I'm often looking for good ways to work with numbers. One problem that sometimes comes up is factoring large numbers. Factoring out small primes (where 'small' is less than, say, ten million) is easy to do, but for larger numbers (say, 16 decimal digits) better factoring algorithms are needed. When numbers get to be more than perhaps a hundred bits (30 decimal digits) even factoring numbers becomes rather challenging.
Sometimes I have a problem where knowing that there are 'not many' prime factors suffices. Toward that end, I'd like an algorithm for testing whether a number has at most two prime factors. Of course I want a fast algorithm: If I could spend n^(1/2) steps I could just divide by all the numbers under the square root and be done. But when n is large its square root is also large, and grows too quickly to be useful. Likewise, if I test for factors under the cube root I can know that a number has at most two prime factors. But n^(1/3) steps is still much too large.
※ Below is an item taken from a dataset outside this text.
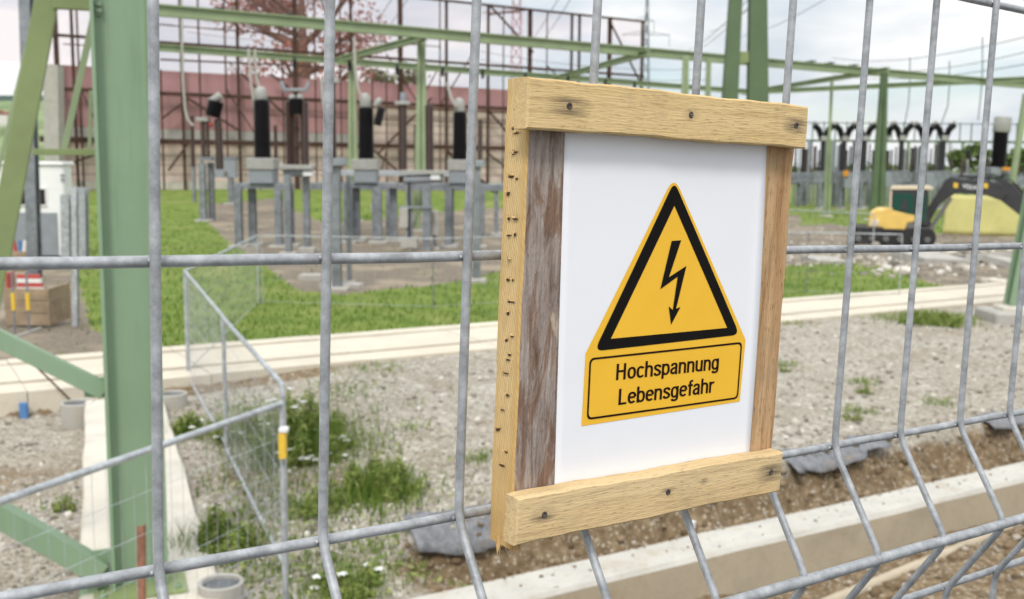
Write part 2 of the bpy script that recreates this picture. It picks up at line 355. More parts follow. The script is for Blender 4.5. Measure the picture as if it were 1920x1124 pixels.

Of course I could just factor the number with any of a number of algorithms that are practical for small-ish numbers. These algorithms are sometimes O(n^(1/4)) and many are even subexponential -- o(n^e) for any e > 0. (Exponential here refers to exponential in the size of the number, log(n) rather than n itself.)
These methods, though, seem like 'too much' for the problem at hand since I don't need to extract the factors. Is there some good way to test this?